I would just add to that last point that Justice Dickson, in that decision, had a very narrow definition of section 13. There is nothing in there to indicate that he thought Maclean's magazine, the oldest and best selling magazine in Canada, would come under section 13 for choosing to publish particular articles.
I would also add that the words you quoted—and I assume you have worse ones there—which I think were, “the Jewish lobby” and then something about Hitler, are offensive. Because I was a supporter of President Bush's foreign policy, I woke up every morning for years being accused of being part of the Jewish lobby that is “controlling” American foreign policy. Do I think I should have the right to make it illegal for someone to accuse me of being part of the Jewish lobby? No. Do I think it should be illegal to champion repellant ideas? No. Repellant ideas wither in sunlight, and you cannot have true sunlight if you accept the right of the state to regulate public discourse.
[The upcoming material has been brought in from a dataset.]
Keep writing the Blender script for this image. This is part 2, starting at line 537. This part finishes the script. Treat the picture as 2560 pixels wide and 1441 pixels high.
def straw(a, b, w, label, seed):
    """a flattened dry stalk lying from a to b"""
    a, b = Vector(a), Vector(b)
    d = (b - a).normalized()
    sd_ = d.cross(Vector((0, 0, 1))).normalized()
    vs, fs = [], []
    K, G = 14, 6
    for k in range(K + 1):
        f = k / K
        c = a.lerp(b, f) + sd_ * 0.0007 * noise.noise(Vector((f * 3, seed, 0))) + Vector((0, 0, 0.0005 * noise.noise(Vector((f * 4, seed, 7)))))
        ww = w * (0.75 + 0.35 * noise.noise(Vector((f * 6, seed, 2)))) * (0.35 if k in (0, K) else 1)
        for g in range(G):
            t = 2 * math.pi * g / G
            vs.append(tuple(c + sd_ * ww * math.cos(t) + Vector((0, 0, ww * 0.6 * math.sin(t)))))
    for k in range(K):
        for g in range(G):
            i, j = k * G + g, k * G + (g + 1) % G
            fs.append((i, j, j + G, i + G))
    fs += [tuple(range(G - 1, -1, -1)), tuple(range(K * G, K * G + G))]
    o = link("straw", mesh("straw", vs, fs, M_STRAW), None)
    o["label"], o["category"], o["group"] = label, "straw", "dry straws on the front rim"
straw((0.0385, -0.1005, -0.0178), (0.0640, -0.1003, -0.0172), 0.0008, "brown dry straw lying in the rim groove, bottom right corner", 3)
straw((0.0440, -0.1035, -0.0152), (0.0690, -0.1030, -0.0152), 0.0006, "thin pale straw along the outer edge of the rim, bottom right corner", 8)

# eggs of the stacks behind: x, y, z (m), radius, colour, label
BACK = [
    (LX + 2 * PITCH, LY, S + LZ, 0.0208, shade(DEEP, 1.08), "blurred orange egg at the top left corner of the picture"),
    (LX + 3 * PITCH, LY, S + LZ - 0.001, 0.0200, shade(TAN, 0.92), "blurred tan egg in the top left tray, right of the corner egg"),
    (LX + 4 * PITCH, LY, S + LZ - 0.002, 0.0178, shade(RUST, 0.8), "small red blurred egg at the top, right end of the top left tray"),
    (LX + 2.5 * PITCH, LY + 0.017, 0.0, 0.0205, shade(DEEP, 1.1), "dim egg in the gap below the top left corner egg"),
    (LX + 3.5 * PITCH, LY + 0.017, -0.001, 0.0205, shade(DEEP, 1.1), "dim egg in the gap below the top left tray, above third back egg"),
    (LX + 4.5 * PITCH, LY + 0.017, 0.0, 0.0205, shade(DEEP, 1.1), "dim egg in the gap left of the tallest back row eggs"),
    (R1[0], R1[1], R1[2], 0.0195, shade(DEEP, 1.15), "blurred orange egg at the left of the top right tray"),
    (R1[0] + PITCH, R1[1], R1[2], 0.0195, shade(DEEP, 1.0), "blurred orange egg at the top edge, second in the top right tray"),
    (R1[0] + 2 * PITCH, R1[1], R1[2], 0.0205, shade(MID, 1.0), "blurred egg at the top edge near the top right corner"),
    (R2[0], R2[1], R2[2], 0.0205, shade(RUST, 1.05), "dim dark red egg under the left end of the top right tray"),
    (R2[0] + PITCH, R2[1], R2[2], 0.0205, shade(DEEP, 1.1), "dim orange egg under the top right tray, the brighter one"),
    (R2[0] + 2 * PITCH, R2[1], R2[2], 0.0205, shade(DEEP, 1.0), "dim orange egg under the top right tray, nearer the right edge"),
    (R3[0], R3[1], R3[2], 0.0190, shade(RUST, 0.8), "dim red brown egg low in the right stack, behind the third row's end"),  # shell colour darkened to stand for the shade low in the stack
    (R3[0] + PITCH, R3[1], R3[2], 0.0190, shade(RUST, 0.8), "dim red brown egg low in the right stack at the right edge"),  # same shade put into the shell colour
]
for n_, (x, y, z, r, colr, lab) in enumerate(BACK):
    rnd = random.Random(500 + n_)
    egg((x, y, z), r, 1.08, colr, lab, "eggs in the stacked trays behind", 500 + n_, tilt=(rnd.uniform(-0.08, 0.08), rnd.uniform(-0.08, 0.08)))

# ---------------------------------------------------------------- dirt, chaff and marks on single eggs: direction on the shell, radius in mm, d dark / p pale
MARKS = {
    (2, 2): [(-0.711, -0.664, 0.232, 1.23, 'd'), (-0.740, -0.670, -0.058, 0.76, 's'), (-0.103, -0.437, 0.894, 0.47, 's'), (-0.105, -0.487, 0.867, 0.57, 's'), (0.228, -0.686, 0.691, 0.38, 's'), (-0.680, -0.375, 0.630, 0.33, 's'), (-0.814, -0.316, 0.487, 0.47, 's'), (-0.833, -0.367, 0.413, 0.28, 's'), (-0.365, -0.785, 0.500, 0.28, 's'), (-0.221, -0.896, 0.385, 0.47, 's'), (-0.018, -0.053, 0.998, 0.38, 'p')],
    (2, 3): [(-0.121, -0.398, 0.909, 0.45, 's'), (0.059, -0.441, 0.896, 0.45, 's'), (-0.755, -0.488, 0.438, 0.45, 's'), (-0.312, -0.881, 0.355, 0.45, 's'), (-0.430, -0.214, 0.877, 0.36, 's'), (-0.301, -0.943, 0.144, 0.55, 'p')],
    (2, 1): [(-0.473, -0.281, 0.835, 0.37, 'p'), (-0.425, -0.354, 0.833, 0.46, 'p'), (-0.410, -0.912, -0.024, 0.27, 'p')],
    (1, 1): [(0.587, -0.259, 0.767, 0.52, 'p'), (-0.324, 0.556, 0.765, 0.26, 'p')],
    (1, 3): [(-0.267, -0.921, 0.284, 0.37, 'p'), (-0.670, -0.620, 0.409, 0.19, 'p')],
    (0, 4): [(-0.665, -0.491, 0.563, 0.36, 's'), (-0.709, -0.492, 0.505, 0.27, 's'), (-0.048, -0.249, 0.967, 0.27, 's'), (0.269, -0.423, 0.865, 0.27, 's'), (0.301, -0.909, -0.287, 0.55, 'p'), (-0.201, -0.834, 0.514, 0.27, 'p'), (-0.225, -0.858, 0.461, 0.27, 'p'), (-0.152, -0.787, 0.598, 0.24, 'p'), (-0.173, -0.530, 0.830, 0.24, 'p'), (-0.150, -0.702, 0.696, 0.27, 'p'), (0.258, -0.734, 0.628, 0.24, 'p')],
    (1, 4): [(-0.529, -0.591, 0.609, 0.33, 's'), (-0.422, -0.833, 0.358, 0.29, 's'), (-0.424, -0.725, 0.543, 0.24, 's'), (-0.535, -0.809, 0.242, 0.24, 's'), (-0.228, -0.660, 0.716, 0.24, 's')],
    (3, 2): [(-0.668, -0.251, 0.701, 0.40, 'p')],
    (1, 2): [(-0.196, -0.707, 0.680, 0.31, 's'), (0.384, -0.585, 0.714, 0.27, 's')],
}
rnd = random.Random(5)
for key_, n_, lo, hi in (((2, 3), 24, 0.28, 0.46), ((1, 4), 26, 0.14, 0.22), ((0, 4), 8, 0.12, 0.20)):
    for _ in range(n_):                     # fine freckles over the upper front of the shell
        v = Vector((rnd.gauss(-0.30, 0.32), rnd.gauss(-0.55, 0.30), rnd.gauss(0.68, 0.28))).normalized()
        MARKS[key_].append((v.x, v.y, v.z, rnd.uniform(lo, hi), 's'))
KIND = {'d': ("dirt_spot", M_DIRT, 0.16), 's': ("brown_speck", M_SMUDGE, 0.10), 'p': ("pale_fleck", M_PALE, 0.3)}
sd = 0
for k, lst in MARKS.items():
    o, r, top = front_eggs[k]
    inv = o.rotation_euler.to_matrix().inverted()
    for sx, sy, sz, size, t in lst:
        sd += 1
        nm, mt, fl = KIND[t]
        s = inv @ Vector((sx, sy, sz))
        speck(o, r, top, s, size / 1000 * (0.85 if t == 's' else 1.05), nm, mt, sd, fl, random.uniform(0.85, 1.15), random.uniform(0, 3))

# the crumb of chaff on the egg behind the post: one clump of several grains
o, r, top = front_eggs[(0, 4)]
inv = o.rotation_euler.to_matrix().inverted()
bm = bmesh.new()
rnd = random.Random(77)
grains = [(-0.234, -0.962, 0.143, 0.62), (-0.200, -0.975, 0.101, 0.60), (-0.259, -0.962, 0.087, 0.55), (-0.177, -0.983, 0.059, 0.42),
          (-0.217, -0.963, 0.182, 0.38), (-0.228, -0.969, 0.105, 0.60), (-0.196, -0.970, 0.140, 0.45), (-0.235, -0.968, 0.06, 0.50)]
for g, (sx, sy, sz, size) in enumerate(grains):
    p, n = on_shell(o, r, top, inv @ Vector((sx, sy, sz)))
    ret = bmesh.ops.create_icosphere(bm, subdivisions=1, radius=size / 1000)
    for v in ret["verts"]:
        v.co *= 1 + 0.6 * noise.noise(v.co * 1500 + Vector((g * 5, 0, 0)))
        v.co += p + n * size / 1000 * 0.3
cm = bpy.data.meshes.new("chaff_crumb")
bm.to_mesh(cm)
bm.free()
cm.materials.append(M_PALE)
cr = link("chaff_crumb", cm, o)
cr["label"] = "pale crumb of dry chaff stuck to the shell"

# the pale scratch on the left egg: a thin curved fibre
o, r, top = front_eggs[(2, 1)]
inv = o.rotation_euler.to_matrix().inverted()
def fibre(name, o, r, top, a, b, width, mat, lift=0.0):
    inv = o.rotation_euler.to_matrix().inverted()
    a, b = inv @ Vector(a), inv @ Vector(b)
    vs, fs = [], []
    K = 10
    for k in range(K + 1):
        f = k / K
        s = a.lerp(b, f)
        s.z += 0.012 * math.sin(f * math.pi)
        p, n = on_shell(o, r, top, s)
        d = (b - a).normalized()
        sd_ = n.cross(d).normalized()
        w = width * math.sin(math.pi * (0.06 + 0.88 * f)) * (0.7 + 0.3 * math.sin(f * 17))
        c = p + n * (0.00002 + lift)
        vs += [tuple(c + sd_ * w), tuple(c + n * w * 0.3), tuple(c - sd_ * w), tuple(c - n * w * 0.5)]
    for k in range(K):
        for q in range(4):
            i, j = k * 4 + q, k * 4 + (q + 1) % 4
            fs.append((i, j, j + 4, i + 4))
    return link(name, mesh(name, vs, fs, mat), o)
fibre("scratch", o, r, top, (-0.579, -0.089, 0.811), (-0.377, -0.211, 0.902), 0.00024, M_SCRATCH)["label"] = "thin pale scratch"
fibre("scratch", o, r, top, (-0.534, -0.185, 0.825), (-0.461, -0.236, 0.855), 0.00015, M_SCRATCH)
Ian Fine, the senior counsel of the CHRC, has declared that the commission is committed to the abolition of hatred—not hate crimes, not hate speech, but hate. Hate is a human emotion; it beats, to one degree or another, in every breast. It is part of what it means to be human. I sometimes get the impression from her public remarks that deep down, even Jennifer Lynch, head of the commission, harbours a teensy-weensy little bit of hatred for Ezra and me.
There is absolutely no alternative to that. To hate is to be free, and when the alternative is a coercive government bureaucracy regulating what you can say, then as Michael Ignatieff would be the first to point out, you are no longer free. I am with Mr. Ignatieff on that.